▶ What is required:
Return only the lines from the top of the material through the line marked by "bg = w.node_tree.nodes['Background'];", unaltered.

▶ Data lines:
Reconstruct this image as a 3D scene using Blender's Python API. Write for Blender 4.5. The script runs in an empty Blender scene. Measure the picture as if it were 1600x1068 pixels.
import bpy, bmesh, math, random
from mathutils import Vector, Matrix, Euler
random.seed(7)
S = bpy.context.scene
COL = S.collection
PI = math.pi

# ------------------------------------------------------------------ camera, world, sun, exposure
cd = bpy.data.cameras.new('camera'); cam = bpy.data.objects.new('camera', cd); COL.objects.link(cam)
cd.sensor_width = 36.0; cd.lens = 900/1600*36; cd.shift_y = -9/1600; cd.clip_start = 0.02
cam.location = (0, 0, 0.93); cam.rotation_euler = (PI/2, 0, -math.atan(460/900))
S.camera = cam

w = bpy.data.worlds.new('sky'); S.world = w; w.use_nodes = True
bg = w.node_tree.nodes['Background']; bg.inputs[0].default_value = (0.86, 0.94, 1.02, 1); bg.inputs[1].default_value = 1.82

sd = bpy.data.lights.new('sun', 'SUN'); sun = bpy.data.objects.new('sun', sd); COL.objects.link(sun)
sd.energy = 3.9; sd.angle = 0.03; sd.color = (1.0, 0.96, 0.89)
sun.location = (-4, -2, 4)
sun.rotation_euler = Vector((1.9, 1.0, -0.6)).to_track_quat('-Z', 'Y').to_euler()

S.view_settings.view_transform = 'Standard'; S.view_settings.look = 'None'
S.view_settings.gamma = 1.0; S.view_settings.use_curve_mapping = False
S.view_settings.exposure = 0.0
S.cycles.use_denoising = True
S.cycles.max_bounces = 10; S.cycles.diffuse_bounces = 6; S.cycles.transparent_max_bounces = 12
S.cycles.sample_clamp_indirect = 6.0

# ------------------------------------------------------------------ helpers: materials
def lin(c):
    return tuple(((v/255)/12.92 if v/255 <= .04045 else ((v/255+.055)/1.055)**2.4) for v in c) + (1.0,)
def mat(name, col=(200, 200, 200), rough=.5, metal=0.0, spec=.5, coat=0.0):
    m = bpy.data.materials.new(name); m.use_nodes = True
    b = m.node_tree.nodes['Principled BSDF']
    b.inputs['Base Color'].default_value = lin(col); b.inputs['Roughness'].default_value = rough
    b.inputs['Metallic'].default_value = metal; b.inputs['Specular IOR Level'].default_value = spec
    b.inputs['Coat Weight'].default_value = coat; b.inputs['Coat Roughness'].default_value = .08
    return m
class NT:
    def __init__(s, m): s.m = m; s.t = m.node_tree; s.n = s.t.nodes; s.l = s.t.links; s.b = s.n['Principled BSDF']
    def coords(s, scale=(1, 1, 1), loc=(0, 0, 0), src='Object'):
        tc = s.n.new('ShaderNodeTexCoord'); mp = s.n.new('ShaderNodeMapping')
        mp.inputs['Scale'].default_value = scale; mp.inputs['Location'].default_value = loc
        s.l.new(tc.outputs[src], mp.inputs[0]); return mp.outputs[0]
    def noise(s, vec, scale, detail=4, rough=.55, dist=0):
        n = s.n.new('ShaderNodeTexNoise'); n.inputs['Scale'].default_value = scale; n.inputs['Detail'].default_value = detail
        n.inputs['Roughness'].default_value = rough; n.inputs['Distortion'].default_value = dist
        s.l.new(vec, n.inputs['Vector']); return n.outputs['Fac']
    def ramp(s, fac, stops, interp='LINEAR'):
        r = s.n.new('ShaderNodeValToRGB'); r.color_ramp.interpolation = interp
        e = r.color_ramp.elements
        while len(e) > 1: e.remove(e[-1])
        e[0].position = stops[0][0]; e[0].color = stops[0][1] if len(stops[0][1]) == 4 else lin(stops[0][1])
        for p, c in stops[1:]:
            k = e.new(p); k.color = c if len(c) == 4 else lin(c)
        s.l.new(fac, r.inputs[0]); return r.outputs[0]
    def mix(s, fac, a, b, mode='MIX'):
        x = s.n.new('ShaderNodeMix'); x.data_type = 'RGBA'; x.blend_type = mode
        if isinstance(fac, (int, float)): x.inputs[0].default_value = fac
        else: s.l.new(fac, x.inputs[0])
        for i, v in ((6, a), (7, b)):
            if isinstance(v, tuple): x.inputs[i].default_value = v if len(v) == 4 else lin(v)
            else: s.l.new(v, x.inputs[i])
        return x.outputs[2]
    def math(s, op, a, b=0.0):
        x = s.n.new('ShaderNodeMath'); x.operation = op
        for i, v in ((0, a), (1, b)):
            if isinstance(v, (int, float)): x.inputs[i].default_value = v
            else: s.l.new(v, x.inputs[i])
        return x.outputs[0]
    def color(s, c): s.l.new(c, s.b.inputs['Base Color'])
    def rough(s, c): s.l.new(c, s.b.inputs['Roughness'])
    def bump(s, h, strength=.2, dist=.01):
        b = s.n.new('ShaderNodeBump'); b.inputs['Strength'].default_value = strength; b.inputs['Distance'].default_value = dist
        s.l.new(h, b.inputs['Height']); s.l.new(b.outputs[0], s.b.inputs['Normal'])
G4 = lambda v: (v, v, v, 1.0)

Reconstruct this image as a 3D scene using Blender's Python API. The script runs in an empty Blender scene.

▶ In response:
Reconstruct this image as a 3D scene using Blender's Python API. Write for Blender 4.5. The script runs in an empty Blender scene. Measure the picture as if it were 1600x1068 pixels.
import bpy, bmesh, math, random
from mathutils import Vector, Matrix, Euler
random.seed(7)
S = bpy.context.scene
COL = S.collection
PI = math.pi

# ------------------------------------------------------------------ camera, world, sun, exposure
cd = bpy.data.cameras.new('camera'); cam = bpy.data.objects.new('camera', cd); COL.objects.link(cam)
cd.sensor_width = 36.0; cd.lens = 900/1600*36; cd.shift_y = -9/1600; cd.clip_start = 0.02
cam.location = (0, 0, 0.93); cam.rotation_euler = (PI/2, 0, -math.atan(460/900))
S.camera = cam

w = bpy.data.worlds.new('sky'); S.world = w; w.use_nodes = True
bg = w.node_tree.nodes['Background']; bg.inputs[0].default_value = (0.86, 0.94, 1.02, 1); bg.inputs[1].default_value = 1.82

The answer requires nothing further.